Ironically, the problem arises when a scholar receives contrasting views and opinions about his research work. For instance, one member of the panel wants a certain section included in your research work and another member finds no sense in the idea. This is the actual area of concern since the brainchild of a researcher is now being openly debated and negotiated upon. Additionally the problem is that you are still clueless as to how this problem can be solved for the best.

The following steps must be kept in mind during such a frustrating situation:

  1. Change your perception: Don’t just look at the situation as one where no solution can be found, in fact view it as a healthy and challenging one that is optimum for the development of any emerging research scholar. This is where the inevitable quality of “judgement” in a researcher in put to test, at the end of which, the only one benefitting is you.
  2. Appreciate your panel: Remember that they constitute a panel due to their accomplished talent in this field and that they belong to varied fields of research. Considering and appreciating their varied opinion will only make your research work dynamic and multi-faceted.
  3. Maintain your levelheadedness: Under no circumstance is a researcher expected to lose their temperament or panic over a discussion or a review meeting of their work. One needs to have a very calm state of mind that welcomes valuable feedback. Panicking is best avoided, since it prevents any rational decision making.
  4. Have an Open Mind: If you enter with the pre conceived notion that the advice rendered by one panelist will supersede the other, or that you favor one over the other, then chances are that your actions will reflect the same. The most unprofessional thing to do would be to ignore any panelist’s advice. So it is suggested that you whole heartedly accept what is said and leave the analysis of the same for a latter and a more pleasant state of mind.
  5. Put your scholarly skills to work: Since there has been a conflict in feedback, the choice is yours once again.

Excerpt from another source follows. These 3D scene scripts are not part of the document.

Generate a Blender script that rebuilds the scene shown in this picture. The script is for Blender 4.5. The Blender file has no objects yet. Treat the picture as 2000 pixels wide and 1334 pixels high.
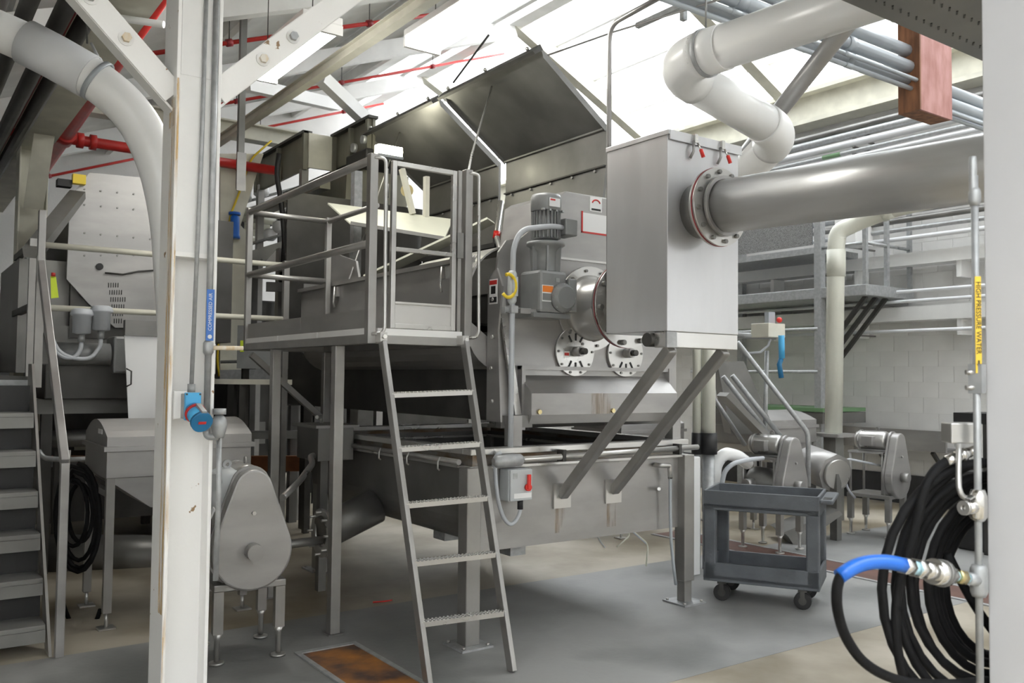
import bpy, math, random
from mathutils import Vector as V, Matrix
random.seed(7)
sc = bpy.context.scene
col = sc.collection
# ---------------------------------------------------------------- camera
# world X runs along the tank front, world Y away along the platform side, Z up (metres)
F = 1720.0; HC = 1.6
PITCH = math.radians(2.36); ROLL = math.radians(0.6); HEAD = math.radians(35.5)
_fw = V((math.sin(HEAD), math.cos(HEAD), 0)); _rt = V((math.cos(HEAD), -math.sin(HEAD), 0)); _up = V((0, 0, 1))
_f = _fw*math.cos(PITCH) + _up*math.sin(PITCH); _u = _up*math.cos(PITCH) - _fw*math.sin(PITCH)
_R = _rt*math.cos(ROLL) + _u*math.sin(ROLL); _U = _u*math.cos(ROLL) - _rt*math.sin(ROLL)
CAM = V((0, 0, HC))
cd = bpy.data.cameras.new('camera'); cam = bpy.data.objects.new('camera', cd); col.objects.link(cam)
cd.sensor_width = 36.0; cd.lens = F/2000*36.0; cd.clip_end = 200
cam.matrix_world = Matrix(((_R.x, _U.x, -_f.x, 0), (_R.y, _U.y, -_f.y, 0), (_R.z, _U.z, -_f.z, HC), (0, 0, 0, 1)))
cd.dof.use_dof = True; cd.dof.focus_distance = 4.6; cd.dof.aperture_fstop = 5.6
sc.camera = cam
def P(px, py, **k):
    """point of the building seen at a photo pixel, on a plane x=, y=, z= or at a depth d="""
    d = _f + _R*(px-1000)/F - _U*(py-667)/F
    a, v = next(iter(k.items()))
    t = v if a == 'd' else (v - CAM['xyz'.index(a)])/d['xyz'.index(a)]
    return CAM + d*t
# ---------------------------------------------------------------- world, light, exposure
w = bpy.data.worlds.new('overcast sky'); sc.world = w; w.use_nodes = True
bg = w.node_tree.nodes['Background']; bg.inputs[0].default_value = (0.93, 0.97, 1.0, 1); bg.inputs[1].default_value = 2.8
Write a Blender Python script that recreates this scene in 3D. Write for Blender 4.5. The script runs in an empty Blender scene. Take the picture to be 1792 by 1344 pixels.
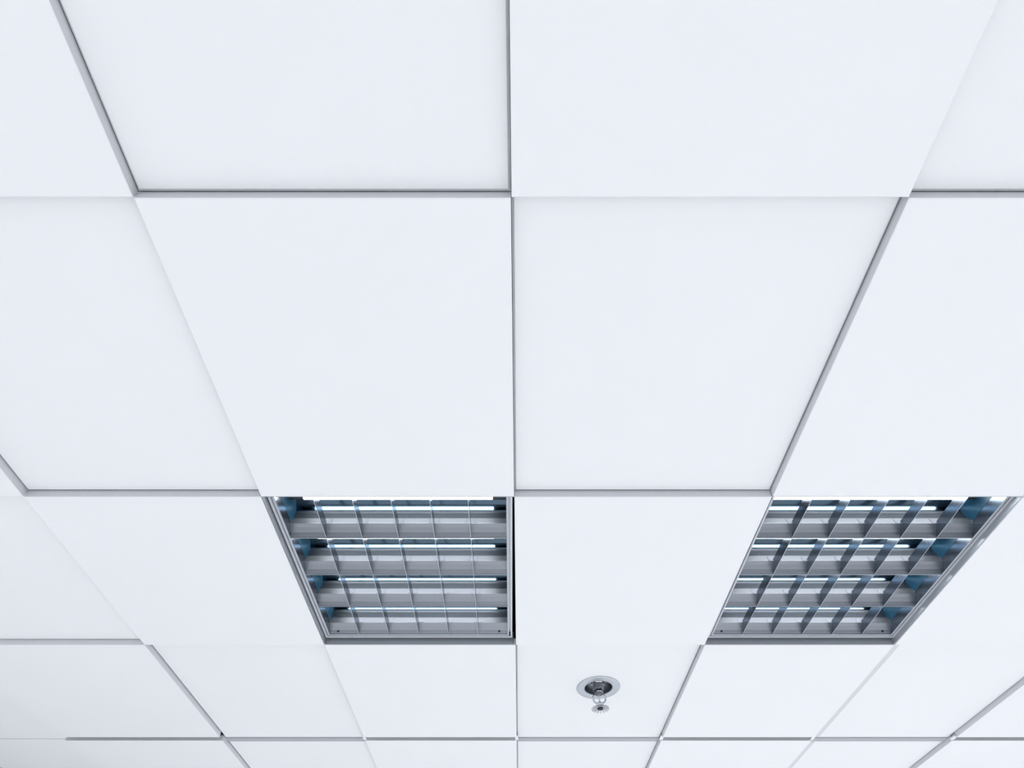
import bpy, bmesh, math
from mathutils import Vector, Matrix

# ------------------------------------------------------------------ camera, world, lights, exposure
scene = bpy.context.scene
col = scene.collection
CEIL = 2.70            # underside of the lower (proud) tiles
CAM_H = 1.1387         # camera to proud tiles
REC = 0.021            # how much higher the recessed tiles sit

cam_data = bpy.data.cameras.new('camera')
cam_data.sensor_width = 36.0
cam_data.lens = 1072.0 / 1792.0 * 36.0
cam_data.shift_y = (1148.0 - 672.0) / 1792.0
cam_data.clip_start = 0.02
cam = bpy.data.objects.new('camera', cam_data)
cam.location = (0, 0, CEIL - CAM_H)
cam.rotation_euler = (math.radians(90 + 34.87), 0, 0)
col.objects.link(cam)
scene.camera = cam

scene.view_settings.view_transform = 'Standard'
scene.view_settings.look = 'None'
scene.view_settings.exposure = 0.0
scene.view_settings.gamma = 1.0
scene.view_settings.use_curve_mapping = False

world = bpy.data.worlds.new('world')
scene.world = world
world.use_nodes = True
bg = world.node_tree.nodes['Background']
bg.inputs[0].default_value = (0.80, 0.87, 1.0, 1)
bg.inputs[1].default_value = 0.10

# added lamps outside the frame, shining down so the floor's bounce lights the ceiling
LAMP_W = 23.6
LAMPS = [(-0.30, -1.12), (0.91, -1.12), (2.72, -1.12), (-1.50, -1.12), (-2.2, 0.2), (-1.50, 3.68),
         (-0.30, 3.68), (0.91, 3.68), (2.72, 3.68), (2.72, 1.28),
         (3.9, 1.28), (3.9, -1.12), (3.9, 3.68), (0.3, -2.5)]
for i, (lx, ly) in enumerate(LAMPS):
    ld = bpy.data.lights.new('added_floor_lamp', 'AREA')
    ld.shape = 'SQUARE'
    ld.size = 0.56
    ld.energy = LAMP_W * (1.30 if ly > 3 else 0.78 if ly < 0 else 1.0) * (0.7 if lx < -1 and ly > 3 else 0.85 if lx > 2 else 1.06)
    ld.color = (1.0, 0.968, 0.91)
    lo = bpy.data.objects.new('added_floor_lamp', ld)
    lo.location = (lx, ly, CEIL - 0.012)
    col.objects.link(lo)

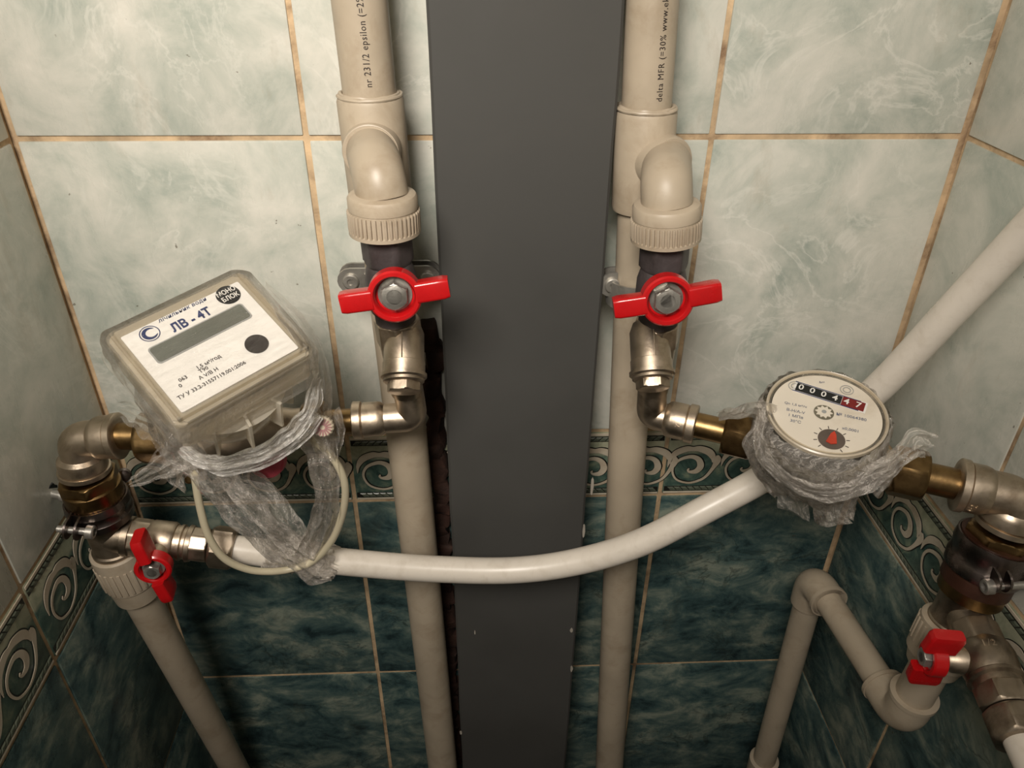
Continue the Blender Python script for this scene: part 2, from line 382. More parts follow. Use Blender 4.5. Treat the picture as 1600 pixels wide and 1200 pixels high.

That makes your work your brainchild once again. The best part is that you now have expert advice as well. It is now in your best interest to research some more, perform fresh and unbiased studies and finally according to your own cognizance chose an alternative.

While we started by saying that researchers should appreciate and accept the evaluation given by panelists, at the same it is also of prime significance that even supervisors make peace with conflicting views and leave the rest to the researcher’s acumen.